I completely agree that this is their intention. It is also wholly unenforceable under modern copyright law.
You can not require someone to acquire a copyright license from you to distribute material that is entirely their copyrighted work. You can only license material that you own a copyright to. No matter how much you want it. No matter how many times you say it.
I'm sure MySQL AB can bring legal action against anyone they please. But if they sue you for a copyright license violation when you are not copying or distributing their material, their action will be dismissed very quickly.
(Of course, you can require someone to acquire a patent license from you to distribute their own copyrighted work, but MySQL AB gives up the ability to make patent claims when they distribute under GPL.) -
7. Re: MySQL license
joelvogt Aug 11, 2003 6:38 PM (in response to joelvogt)I agree it is the intention of mySQL that you need to buy a commercial license. No big deal, we are just going to use postgres or something similar. I also think they are using doubt over the issue to try to sell commercial licenses.

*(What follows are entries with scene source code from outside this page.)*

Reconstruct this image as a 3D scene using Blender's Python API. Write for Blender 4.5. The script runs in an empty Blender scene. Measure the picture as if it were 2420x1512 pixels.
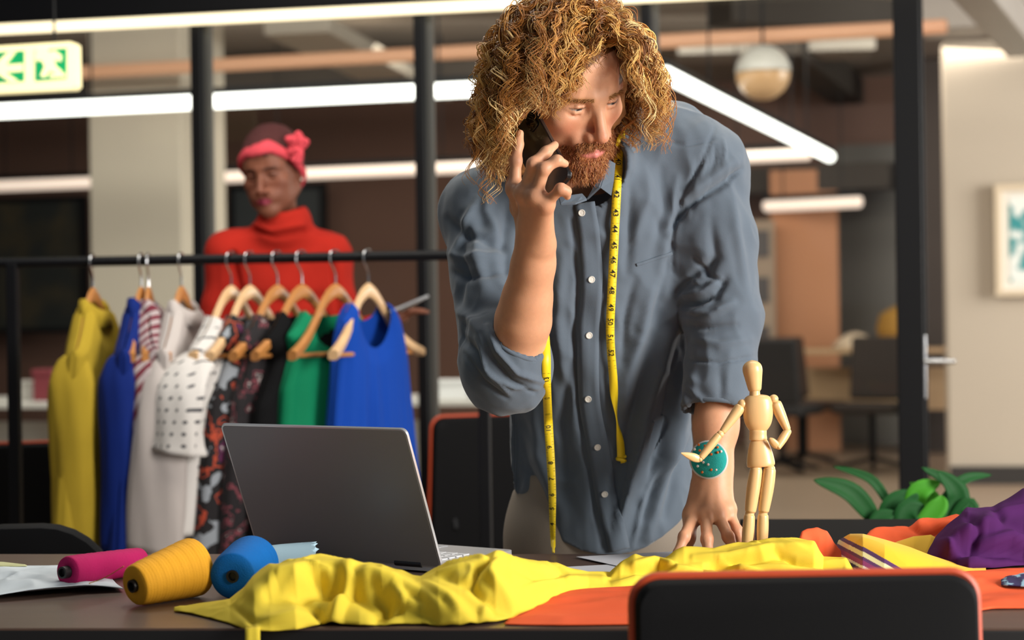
import bpy, bmesh, math, random
import numpy as np
from mathutils import Vector, Matrix

# ------------------------------------------------------------------ camera, world, lights, exposure
SC = bpy.context.scene
COL = SC.collection
F_PX, CX, CY, CAMZ, ROLL = 4200.0, 1210.0, 756.0, 1.125, math.radians(0.8)
cam_data = bpy.data.cameras.new('camera')
cam = bpy.data.objects.new('camera', cam_data)
COL.objects.link(cam)
cam_data.sensor_width = 36.0
cam_data.lens = F_PX / 2420.0 * 36.0
ca, sa = math.cos(ROLL), math.sin(ROLL)
cam.matrix_world = Matrix(((ca, sa, 0, 0), (0, 0, -1, 0), (-sa, ca, 0, CAMZ), (0, 0, 0, 1)))
cam_data.dof.use_dof = True
cam_data.dof.focus_distance = 2.70
cam_data.dof.aperture_fstop = 3.4
cam_data.clip_start = 0.05
SC.camera = cam
try:
    SC.cycles.max_bounces = 8; SC.cycles.diffuse_bounces = 3; SC.cycles.glossy_bounces = 3; SC.cycles.transparent_max_bounces = 12
except Exception:
    pass

SC.view_settings.view_transform = 'Standard'
SC.view_settings.look = 'None'
SC.view_settings.exposure = 0.15
SC.view_settings.gamma = 1.0
SC.view_settings.use_curve_mapping = False

world = bpy.data.worlds.new('daylight')
SC.world = world
world.use_nodes = True
world.node_tree.nodes['Background'].inputs[0].default_value = (0.80, 0.90, 1.0, 1)
world.node_tree.nodes['Background'].inputs[1].default_value = 0.13

def area(name, loc, target, sx, sy, power, color):
    l = bpy.data.lights.new(name, 'AREA')
    l.shape = 'RECTANGLE'; l.size = sx; l.size_y = sy; l.energy = power; l.color = color
    o = bpy.data.objects.new(name, l); COL.objects.link(o)
    o.location = loc
    o.rotation_euler = (Vector(target) - Vector(loc)).to_track_quat('-Z', 'Y').to_euler()
    return o
# key lamp for daylight from a tall window assumed out of view at right
area('window_daylight', (3.10, 0.75, 1.75), (0.1, 2.75, 1.05), 1.3, 1.9, 235, (1.0, 0.96, 0.90))
# soft fill lamp added behind the camera, no window known there
area('window_daylight_front', (-0.6, -2.6, 2.0), (0.1, 2.8, 1.0), 2.6, 1.6, 8, (0.86, 0.93, 1.0))
# unseen ceiling lamps, assumed above the table and rack, added to brighten the hall
area('ceiling_light_table', (0.3, 3.3, 2.85), (0.3, 3.3, 0), 2.2, 0.5, 24, (1.0, 0.93, 0.80))
area('ceiling_light_rack', (-0.9, 4.2, 2.85), (-0.9, 4.6, 0), 1.6, 0.5, 28, (1.0, 0.95, 0.86))
area('ceiling_light_hall', (-0.6, 7.9, 3.15), (-0.6, 9.4, 0), 6.0, 1.2, 210, (1.0, 0.93, 0.84))
area('ceiling_light_hall_far', (0.6, 12.3, 3.18), (0.6, 14.0, 0), 8.0, 1.5, 230, (1.0, 0.90, 0.78))
area('window_daylight_hall', (6.5, 9.0, 2.0), (1.5, 10.5, 1.0), 2.5, 2.4, 260, (1.0, 0.96, 0.90))  # unseen area lamp added at the right to brighten the hall

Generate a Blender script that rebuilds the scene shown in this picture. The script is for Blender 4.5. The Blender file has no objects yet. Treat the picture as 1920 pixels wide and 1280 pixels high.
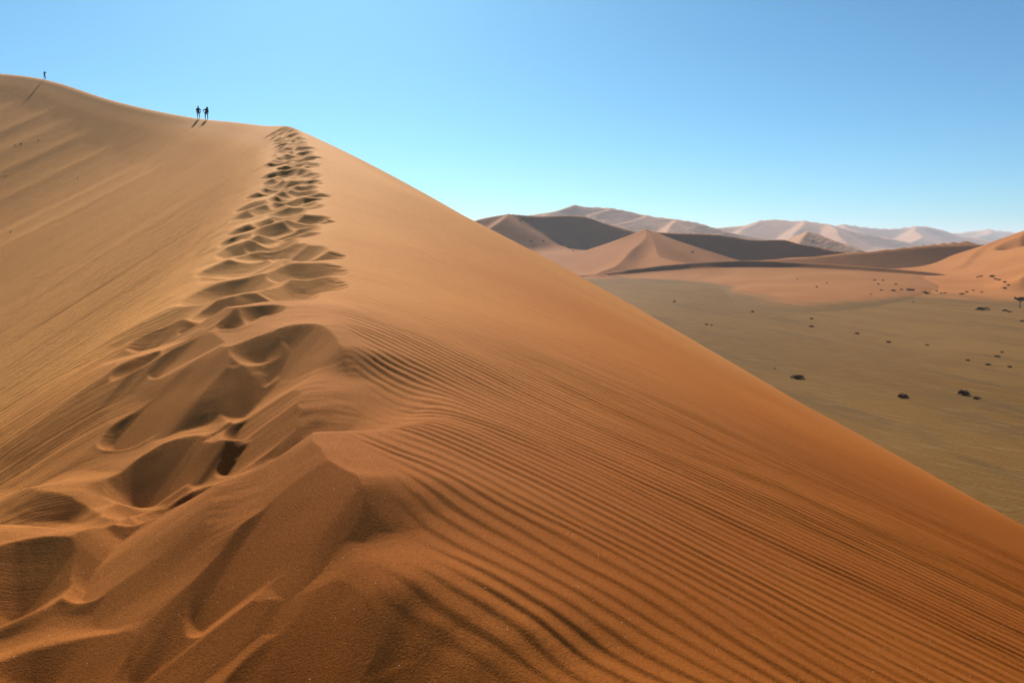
import bpy, bmesh, math, random
import numpy as np
from mathutils import Vector, Matrix

# ------------------------------------------------------------------ camera, sky, sun, exposure
scene = bpy.context.scene
EYE = 20.0                                   # the eye is 20 m above the gravel plain
PITCH = math.atan(180 / 1493.33)
SUN_AZ = math.radians(-13)                   # measured from straight ahead, to the left
SUN_EL = math.radians(33.5)
HAZE_DENSITY = 1.1e-4

cam_data = bpy.data.cameras.new('camera')
cam = bpy.data.objects.new('camera', cam_data)
scene.collection.objects.link(cam)
cam.location = (0, 0, EYE)
cam.rotation_euler = (math.pi / 2 - PITCH, 0, 0)
cam_data.sensor_width = 36.0
cam_data.lens = 28.0
cam_data.clip_start = 0.05
cam_data.clip_end = 60000
cam_data.dof.use_dof = True
cam_data.dof.focus_distance = 9.0
cam_data.dof.aperture_fstop = 6.3
scene.camera = cam

world = bpy.data.worlds.new('World')
scene.world = world
world.use_nodes = True
wn = world.node_tree
bg = wn.nodes['Background']
sky = wn.nodes.new('ShaderNodeTexSky')
sky.sky_type = 'NISHITA'
sky.sun_disc = False
sky.sun_elevation = SUN_EL
sky.sun_rotation = SUN_AZ
sky.altitude = 0
sky.air_density = 0.7
sky.dust_density = 0.45
sky.ozone_density = 6.0
tint = wn.nodes.new('ShaderNodeMix')                 # clean desert air: a touch more cyan
tint.data_type = 'RGBA'
tint.blend_type = 'MULTIPLY'
tint.inputs[0].default_value = 1
tint.inputs[7].default_value = (.57, 1.03, 1.03, 1)
wn.links.new(sky.outputs[0], tint.inputs[6])
wn.links.new(tint.outputs[2], bg.inputs[0])
bg.inputs[1].default_value = 0.05

sun_data = bpy.data.lights.new('sun', 'SUN')
sun_data.energy = 4.9
sun_data.angle = math.radians(0.53)
sun_data.color = (1.0, 0.90, 0.75)
sun = bpy.data.objects.new('sun', sun_data)
scene.collection.objects.link(sun)
sun_dir = Vector((math.sin(SUN_AZ) * math.cos(SUN_EL), math.cos(SUN_AZ) * math.cos(SUN_EL), math.sin(SUN_EL)))
sun.rotation_euler = sun_dir.to_track_quat('Z', 'Y').to_euler()
sun.location = (-60, 200, 180)

vs = scene.view_settings
vs.view_transform = 'Standard'
vs.look = 'None'
vs.exposure = 1.05
vs.gamma = 1.0
vs.use_curve_mapping = False
scene.cycles.max_bounces = 5
scene.cycles.diffuse_bounces = 3
scene.cycles.volume_bounces = 0
scene.cycles.use_denoising = True

# ------------------------------------------------------------------ terrain functions (metres, eye level = 0)
F = 1493.33
CP, SP = math.cos(PITCH), math.sin(PITCH)


def at(sx, sy, Y):
    """point of the place seen in direction (sx, sy) that stands Y metres ahead"""
    a = (sx - 960) / F
    b = (640 - sy) / F
    k = Y / (CP + b * SP)
    return (a * k, Y, (b * CP - SP) * k)


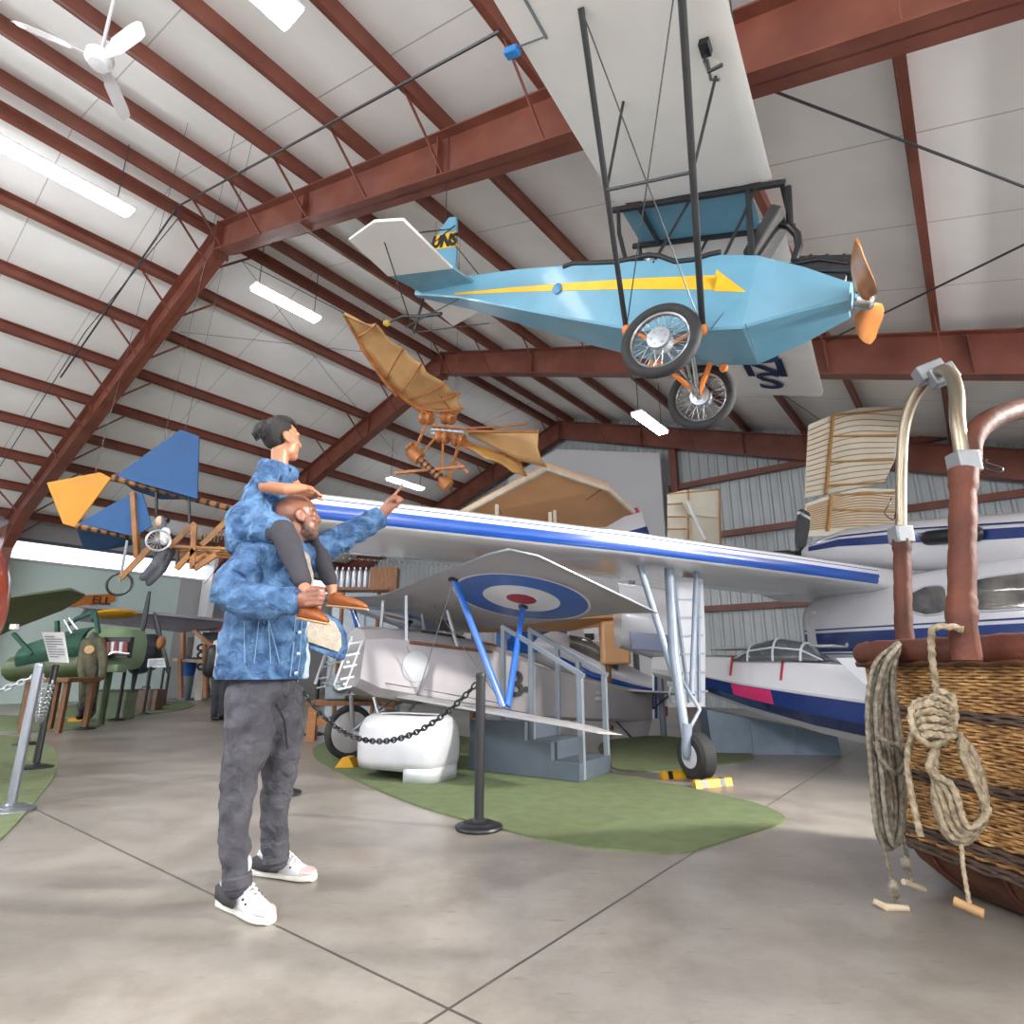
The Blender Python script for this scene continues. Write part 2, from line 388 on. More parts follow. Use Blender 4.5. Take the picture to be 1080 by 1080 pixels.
# ceiling lights
m_tube = mat('lit fluorescent tube', 'f8fbff', 0.4, emis=20)
m_fill_tube = mat('added fill tube', 'f8fbff', 0.4, emis=140)
def light(px, py, ln_, drop, label, wd=0.28):
    p = at_roof(px, py, drop)
    d = W(0, 1, 0); s = W(1, 0, 0)
    t = thing('ceiling_light', label, 'light', p, 'hanging fluorescent fittings')
    M().box(p + V((0, 0, 0.03)), (ln_, wd, 0.04), d, s).build('housing', m_white, t, smooth=None, bevel=0.005)
    m = M()
    M().box(p - V((0, 0, 0.02)), (ln_ * 0.97, wd * 0.9, 0.07), d, s).build('lit_tube', m_tube, t, smooth=None, bevel=0.02)
    for e in (-1, 1):
        h = M()
        q = p + d * (e * ln_ * 0.42) + V((0, 0, 0.05)); u, v = uvof(q)
        h.cyl(q, V((q.x, q.y, deck_z(u))), 0.008, 6)
        h.build('hanger', m_wire, t)
light(18, 160, 3.0, 1.2, 'long lit tube light at the upper left, left of the white ceiling fan')
light(303, 320, 1.5, 1.2, 'lit tube light hanging just right of where the nearest rafters meet')
light(686, 446, 1.5, 1.3, 'lit tube light seen just below the far spoked wheel of the blue aeroplane')
light(428, 510, 1.5, 1.4, 'lit tube light seen just above the pointing finger of the man')
light(222, -62, 1.5, 0.9, 'lit tube light cut by the top edge of the picture, right of the ceiling fan')
for u, v in ((-4, -3.5), (-9, -4.5), (-15, -3.5), (1.5, -2.5), (6, -1.5), (5.5, 7)):  # unseen tubes added to brighten the ceiling and the right side
    p = W(u, v, deck_z(u) - 1.3)
    t = thing('ceiling_light', 'unseen tube light added to brighten the hall', 'light', p, 'added fluorescent fittings out of view')
    M().box(p - V((0, 0, 0.02)), (2.4, 0.26, 0.07), W(0, 1, 0), W(1, 0, 0)).build('lit_tube', m_fill_tube, t, smooth=None)
# ceiling fan
p = at_roof(105, 62, 1.0); u, v = uvof(p)
t = thing('ceiling_fan', 'white three-bladed ceiling fan hanging from the roof at the upper left', 'fan', p)
m = M().lathe([(0.02, -0.1), (0.09, -0.09), (0.13, -0.04), (0.13, 0.04), (0.08, 0.08), (0.03, 0.1)], p); m.build('motor', m_white, t)
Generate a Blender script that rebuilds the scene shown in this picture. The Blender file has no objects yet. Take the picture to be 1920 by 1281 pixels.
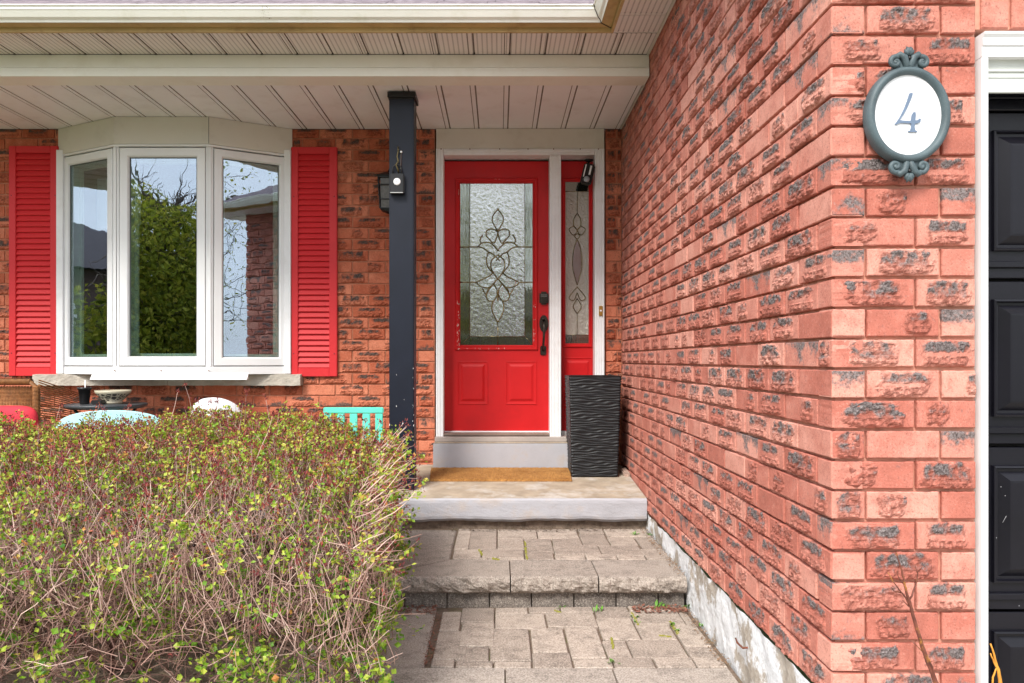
import bpy, bmesh, math, random
import numpy as np
from mathutils import Vector, Matrix, noise
R = math.radians
scene = bpy.context.scene
# ---------------------------------------------------------------- camera, sky, sun, exposure
H = 1.5                       # camera height above the driveway (m)
F = 1400.0                    # focal length in pixels of the 1920 px wide photograph
VX, VY = 936.0, 676.0         # vanishing point of the depth lines
cam_d = bpy.data.cameras.new("camera"); cam = bpy.data.objects.new("camera", cam_d)
scene.collection.objects.link(cam); scene.camera = cam
cam.location = (0, 0, H); cam.rotation_euler = (R(90), 0, 0)
cam_d.sensor_width = 36.0; cam_d.lens = 36.0 * F / 1920.0
cam_d.shift_x = (960 - VX) / 1920.0; cam_d.shift_y = (VY - 640.5) / 1920.0
cam_d.clip_start = 0.05; cam_d.clip_end = 500
SUN_EL, SUN_AZ = 46.0, -152.0      # azimuth measured clockwise from +Y
world = bpy.data.worlds.new("World"); scene.world = world; world.use_nodes = True
wn = world.node_tree.nodes; wl = world.node_tree.links
for n in list(wn): wn.remove(n)
wo = wn.new('ShaderNodeOutputWorld'); bg = wn.new('ShaderNodeBackground')
sky = wn.new('ShaderNodeTexSky'); sky.sky_type = 'NISHITA'; sky.sun_disc = False
sky.sun_elevation = R(SUN_EL); sky.sun_rotation = R(SUN_AZ); sky.air_density = 1.0; sky.dust_density = 2.0
tc = wn.new('ShaderNodeTexCoord'); cn = wn.new('ShaderNodeTexNoise'); cn.inputs['Scale'].default_value = 2.2
cn.inputs['Detail'].default_value = 6; cn.inputs['Roughness'].default_value = 0.55
cr = wn.new('ShaderNodeValToRGB'); cr.color_ramp.elements[0].position = 0.30; cr.color_ramp.elements[1].position = 0.62
cr.color_ramp.elements[0].color = (0.45, 0.45, 0.45, 1); cr.color_ramp.elements[1].color = (1, 1, 1, 1)
mx = wn.new('ShaderNodeMix'); mx.data_type = 'RGBA'
wl.new(tc.outputs['Generated'], cn.inputs['Vector']); wl.new(cn.outputs['Fac'], cr.inputs['Fac'])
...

Thats the thing though, this just involved setting a property about which driver to use. There was nothing mySQL specific about the application. If using the driver in this way makes it GPL then this would to me be a problem for a lot of applications. If it doesn't, then to me that makes the driver license largely irrelevant for this purpose.
To me it seems to be make up your own mind (own lawyers mind) and see what happens if it ever goes to court. It is a shame though because mySQL and JBoss should go well together.